和紙のユネスコ無形遺産

   

足柄平野 中盤全紙 手前の赤い塊は竹だ。竹が赤い訳が無いが、赤くく描く方がいいと考えた。緑と赤はそういう関係になる事がある。何故だか良く分からないが、補色だからかもしれない。

和紙が和食についで、ユネスコの無形遺産に登録される方向の様だ。当然のことだと思う。和紙の洗練された技術は、世界屈指の紙作りの技術である。ルネッサンスヨーロッパでも評価が高かったという位の紙なのだ。レンブラントが使ったと言われている。何故、日本の和紙が優れているかと言えば、日本の水土が紙づくりに適合しているからだ。そして、稲作を行う里山の暮らしが洗練させてきた技術だ。この暮らしが日本人の繊細な感性を作り上げた。和食と言い、和紙と言い、日本人の伝統的な暮らしがもたらした、奥行きのある微妙さは格別なものだ。そうした日本人の文化は稲作を基本として出来上がっていたことが分る。和紙も、稲作も、中国から渡ってきたものだ。古代中国人は紙の製法を編み出した。素晴らしい紙が出来たからこそ、中国の文明や思想が深まったとも言える。しかし、日本に伝わった紙の製法は、日本人の繊細な感性が磨きをかけ、和紙と言う日本人を反映するものにまで洗練し、和紙を生んだ。

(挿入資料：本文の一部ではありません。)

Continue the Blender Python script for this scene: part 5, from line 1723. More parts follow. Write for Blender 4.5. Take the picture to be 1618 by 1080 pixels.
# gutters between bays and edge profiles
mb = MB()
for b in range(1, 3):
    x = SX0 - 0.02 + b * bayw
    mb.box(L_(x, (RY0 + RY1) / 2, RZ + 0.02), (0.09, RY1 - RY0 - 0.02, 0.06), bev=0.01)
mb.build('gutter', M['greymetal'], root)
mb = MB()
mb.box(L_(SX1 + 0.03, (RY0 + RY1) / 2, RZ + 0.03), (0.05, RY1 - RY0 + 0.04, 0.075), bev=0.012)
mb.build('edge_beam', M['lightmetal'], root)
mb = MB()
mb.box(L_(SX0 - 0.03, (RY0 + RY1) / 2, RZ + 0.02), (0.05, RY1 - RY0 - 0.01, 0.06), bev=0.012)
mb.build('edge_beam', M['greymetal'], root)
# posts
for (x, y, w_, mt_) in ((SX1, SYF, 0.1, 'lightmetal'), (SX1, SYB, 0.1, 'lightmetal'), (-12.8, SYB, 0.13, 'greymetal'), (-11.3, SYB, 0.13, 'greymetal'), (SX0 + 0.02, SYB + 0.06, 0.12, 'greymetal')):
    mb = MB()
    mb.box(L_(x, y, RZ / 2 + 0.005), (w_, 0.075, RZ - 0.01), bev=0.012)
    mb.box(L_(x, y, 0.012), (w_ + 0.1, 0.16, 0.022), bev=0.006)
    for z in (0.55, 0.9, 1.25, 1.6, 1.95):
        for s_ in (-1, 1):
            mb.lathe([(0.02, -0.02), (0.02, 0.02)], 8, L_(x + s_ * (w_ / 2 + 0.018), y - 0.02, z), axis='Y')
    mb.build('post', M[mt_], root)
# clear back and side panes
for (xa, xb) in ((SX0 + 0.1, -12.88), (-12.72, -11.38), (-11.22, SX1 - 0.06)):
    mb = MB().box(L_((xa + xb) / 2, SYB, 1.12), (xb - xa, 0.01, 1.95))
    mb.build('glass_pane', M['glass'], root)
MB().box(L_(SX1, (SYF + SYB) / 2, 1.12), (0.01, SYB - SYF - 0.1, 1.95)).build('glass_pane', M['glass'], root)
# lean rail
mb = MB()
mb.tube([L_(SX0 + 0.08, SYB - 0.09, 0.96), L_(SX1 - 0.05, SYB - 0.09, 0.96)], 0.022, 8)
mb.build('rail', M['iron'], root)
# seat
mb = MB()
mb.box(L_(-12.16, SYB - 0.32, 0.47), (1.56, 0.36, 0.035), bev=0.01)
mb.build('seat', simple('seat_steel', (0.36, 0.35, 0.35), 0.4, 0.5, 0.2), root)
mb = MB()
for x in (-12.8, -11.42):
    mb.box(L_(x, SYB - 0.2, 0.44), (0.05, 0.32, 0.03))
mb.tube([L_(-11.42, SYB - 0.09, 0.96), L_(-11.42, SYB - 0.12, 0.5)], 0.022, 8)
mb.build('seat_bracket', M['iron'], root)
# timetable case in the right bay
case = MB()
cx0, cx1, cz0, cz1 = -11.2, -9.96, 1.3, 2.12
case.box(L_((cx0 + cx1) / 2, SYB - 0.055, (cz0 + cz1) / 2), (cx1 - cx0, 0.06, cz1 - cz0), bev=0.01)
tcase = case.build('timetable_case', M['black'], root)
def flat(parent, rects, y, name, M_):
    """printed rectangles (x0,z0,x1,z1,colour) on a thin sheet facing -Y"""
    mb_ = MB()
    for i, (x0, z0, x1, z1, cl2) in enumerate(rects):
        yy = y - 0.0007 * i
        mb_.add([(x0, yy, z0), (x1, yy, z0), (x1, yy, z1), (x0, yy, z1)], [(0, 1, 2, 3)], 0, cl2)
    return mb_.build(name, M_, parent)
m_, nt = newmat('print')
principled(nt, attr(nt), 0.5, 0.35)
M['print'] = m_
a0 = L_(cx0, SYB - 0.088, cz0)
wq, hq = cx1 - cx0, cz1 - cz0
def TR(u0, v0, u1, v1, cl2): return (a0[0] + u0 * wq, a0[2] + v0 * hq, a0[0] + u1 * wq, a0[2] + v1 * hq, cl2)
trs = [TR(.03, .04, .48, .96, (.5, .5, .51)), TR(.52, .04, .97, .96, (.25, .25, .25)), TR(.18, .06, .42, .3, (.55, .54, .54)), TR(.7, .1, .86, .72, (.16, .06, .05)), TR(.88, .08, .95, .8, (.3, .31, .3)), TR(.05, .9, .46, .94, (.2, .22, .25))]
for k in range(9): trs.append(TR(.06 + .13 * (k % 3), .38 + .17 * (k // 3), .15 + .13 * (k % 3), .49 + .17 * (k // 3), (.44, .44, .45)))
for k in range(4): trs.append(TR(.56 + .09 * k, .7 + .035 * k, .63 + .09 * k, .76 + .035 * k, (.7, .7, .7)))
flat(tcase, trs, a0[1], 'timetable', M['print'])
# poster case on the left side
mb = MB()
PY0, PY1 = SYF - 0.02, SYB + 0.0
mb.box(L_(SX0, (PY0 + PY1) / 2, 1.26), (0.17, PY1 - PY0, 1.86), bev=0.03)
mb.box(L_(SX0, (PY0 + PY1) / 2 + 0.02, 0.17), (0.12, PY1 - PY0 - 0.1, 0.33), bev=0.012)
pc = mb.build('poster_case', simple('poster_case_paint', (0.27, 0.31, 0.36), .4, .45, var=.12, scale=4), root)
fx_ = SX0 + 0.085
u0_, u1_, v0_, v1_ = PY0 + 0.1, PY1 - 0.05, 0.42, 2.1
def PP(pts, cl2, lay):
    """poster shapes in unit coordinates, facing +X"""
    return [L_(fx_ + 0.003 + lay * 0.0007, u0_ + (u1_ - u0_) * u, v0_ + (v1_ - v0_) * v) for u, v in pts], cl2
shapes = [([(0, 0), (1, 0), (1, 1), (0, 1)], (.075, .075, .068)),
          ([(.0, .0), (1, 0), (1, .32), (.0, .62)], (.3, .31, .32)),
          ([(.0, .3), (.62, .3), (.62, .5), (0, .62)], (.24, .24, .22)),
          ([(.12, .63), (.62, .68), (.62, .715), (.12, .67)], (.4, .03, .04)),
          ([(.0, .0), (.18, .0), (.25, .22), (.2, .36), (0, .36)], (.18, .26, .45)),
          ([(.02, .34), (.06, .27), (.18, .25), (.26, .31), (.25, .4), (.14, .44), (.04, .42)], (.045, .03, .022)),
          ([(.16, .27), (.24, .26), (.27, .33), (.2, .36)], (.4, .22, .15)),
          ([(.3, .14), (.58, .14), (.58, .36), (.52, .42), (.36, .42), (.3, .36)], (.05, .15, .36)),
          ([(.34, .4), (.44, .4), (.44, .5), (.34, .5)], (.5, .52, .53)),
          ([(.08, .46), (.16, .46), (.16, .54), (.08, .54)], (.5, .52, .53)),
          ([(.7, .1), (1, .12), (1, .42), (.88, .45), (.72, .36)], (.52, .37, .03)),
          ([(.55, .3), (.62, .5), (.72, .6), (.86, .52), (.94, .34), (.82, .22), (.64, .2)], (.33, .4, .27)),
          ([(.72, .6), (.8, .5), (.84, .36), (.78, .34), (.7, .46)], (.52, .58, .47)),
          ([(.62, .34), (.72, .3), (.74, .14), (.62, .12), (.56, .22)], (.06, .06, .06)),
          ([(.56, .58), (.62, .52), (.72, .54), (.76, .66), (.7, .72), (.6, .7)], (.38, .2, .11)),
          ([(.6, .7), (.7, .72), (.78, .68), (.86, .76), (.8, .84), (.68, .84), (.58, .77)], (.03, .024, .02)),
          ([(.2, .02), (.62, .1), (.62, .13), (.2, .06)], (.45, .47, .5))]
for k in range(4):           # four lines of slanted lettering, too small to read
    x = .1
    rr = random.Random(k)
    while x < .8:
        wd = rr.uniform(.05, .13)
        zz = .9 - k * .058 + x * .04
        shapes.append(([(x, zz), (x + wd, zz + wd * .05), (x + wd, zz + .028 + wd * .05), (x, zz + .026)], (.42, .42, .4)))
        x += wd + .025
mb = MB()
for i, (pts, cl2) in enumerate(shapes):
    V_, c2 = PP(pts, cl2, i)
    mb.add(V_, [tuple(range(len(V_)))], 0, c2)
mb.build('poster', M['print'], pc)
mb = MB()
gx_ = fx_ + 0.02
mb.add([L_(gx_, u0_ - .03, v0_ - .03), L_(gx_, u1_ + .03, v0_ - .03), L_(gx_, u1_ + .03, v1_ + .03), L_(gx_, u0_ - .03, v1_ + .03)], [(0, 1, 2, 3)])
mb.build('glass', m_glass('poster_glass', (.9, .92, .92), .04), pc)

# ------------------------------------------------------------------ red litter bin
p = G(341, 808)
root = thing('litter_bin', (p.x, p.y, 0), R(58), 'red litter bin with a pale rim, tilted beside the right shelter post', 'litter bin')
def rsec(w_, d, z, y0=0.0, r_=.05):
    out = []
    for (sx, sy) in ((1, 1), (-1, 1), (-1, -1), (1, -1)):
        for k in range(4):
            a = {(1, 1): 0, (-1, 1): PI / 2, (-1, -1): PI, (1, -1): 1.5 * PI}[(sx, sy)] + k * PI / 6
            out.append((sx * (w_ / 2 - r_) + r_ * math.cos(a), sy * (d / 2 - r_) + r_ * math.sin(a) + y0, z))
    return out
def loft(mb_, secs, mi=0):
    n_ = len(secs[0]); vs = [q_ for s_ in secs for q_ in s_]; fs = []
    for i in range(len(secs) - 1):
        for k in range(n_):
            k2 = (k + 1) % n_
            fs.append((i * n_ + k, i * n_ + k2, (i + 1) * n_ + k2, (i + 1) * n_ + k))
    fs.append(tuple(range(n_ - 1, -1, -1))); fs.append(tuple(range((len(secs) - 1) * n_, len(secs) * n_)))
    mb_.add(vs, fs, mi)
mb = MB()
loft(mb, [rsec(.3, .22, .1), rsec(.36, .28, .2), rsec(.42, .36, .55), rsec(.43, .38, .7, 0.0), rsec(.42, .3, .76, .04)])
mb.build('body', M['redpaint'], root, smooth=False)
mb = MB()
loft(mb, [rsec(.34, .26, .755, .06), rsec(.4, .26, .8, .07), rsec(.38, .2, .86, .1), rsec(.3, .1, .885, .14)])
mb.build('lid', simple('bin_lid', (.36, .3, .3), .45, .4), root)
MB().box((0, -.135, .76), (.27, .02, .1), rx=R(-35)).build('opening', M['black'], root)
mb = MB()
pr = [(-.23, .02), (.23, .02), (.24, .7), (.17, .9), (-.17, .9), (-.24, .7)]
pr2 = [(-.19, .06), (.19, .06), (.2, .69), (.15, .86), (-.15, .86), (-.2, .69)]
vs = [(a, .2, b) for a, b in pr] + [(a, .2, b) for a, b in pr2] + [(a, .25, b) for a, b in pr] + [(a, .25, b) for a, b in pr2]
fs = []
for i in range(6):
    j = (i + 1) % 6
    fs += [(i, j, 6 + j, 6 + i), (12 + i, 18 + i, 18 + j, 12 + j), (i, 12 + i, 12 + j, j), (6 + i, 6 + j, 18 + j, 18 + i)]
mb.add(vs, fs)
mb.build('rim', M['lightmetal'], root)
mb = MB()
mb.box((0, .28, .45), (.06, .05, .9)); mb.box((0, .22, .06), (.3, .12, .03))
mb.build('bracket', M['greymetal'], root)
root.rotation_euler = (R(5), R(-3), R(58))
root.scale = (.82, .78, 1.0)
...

和紙を作る技術は、水土をコントロールする技術が無ければ、発達しないものである。水土を制御する技術を天皇家が保持し、その技術を日本と言う稲作の国を作り上げて行く根本としたのではないか、と考えている。紙と言う文化と製造の技術は、中国から伝わり、日本全土に広がってゆく。稲作と同じ事である。紙と文字と言うものが無ければ、広い地域を統治すると言うことはできない。文字は政治を広げてゆく道具である。和紙は日本の紙だと誰もが感ずるだろう。水彩紙はヨーロッパの紙である。和紙と同様に手漉きのものなのだが、その作り方にはいくつかの違いがある。まず材料的に水彩紙は綿花と言う栽培する作物から作られる。一度布として利用された後、もう一度叩きほぐし、ラグという繊維を取り出し、これを紙の原料とする。中国の宣紙は画宣紙と日本では呼ばれ、青檀樹皮と稲藁の混合で作られているが、きめ細かい事が特徴である。和紙は麻、楮、三椏、雁皮、竹、稲藁など繊維が取れるものは何でも紙として使われる。素材感が強く残り、日本的風合いがある。

紙と言うものは不思議なもので、イタリアの紙であるファブリアーノ紙はどこかイタリアを感じさせる。インドの水彩紙はインドならではのものである。フランスのアルシュ水彩紙はいかにもフランス的と言える。和紙が日本的というのはそういうことなのだ。どこが日本的なのかと言われても困るのだが、和紙の風合いを日本的であると言って、異論のある人は少ないだろう。こうした何となく日本的。という世界こそ、年々失われてゆくものだ。日本人が里山の暮らしから離れることで、失われ始めた感覚である。危険な兆候である。よりナショナルであることが、インターナショナルである。日本と言う国柄が身についていない人間は、国際人とは言えないということなのだろう。日本人が文化的に評価される為には、日本文化を国際的な目で見直す所にある。ところが日本人の眼を失った人間に、世界に主張できるような文化を作り出せるわけがない。

こうした伝統的な技術が、先進国の中に残っていると言う所は、世界でもまれにみる特殊な国である。中国の宣紙は昔ほどのものは残っていない。柳田國男が民俗学を作り上げることが出来たのは、先端の学問的状況を持ちながら、伝統的習俗が一般の暮らしに充分にのこっているというという特殊な国柄にあった為である。ドイツなどで研究が進んだのは、民族学であり、異民族の未開発国の民族をを調査するという学問である。そこで生まれ育った人間が行う民俗学的な意味は、世界でも希有な事例であった。和食、和紙、そしてその背景にある伝統的稲作。それを支えた、里地里山の暮らし。これが日本の特殊性であり、世界の可能性だと思う。世界の競争が激化して、世界の崩壊は近づいている。その中で、不時着地点としての日本の文化こそ、日本人が見直し、再認識して行くべき価値あるものだろう。和食、和紙、里山の暮らし。どう守るかである。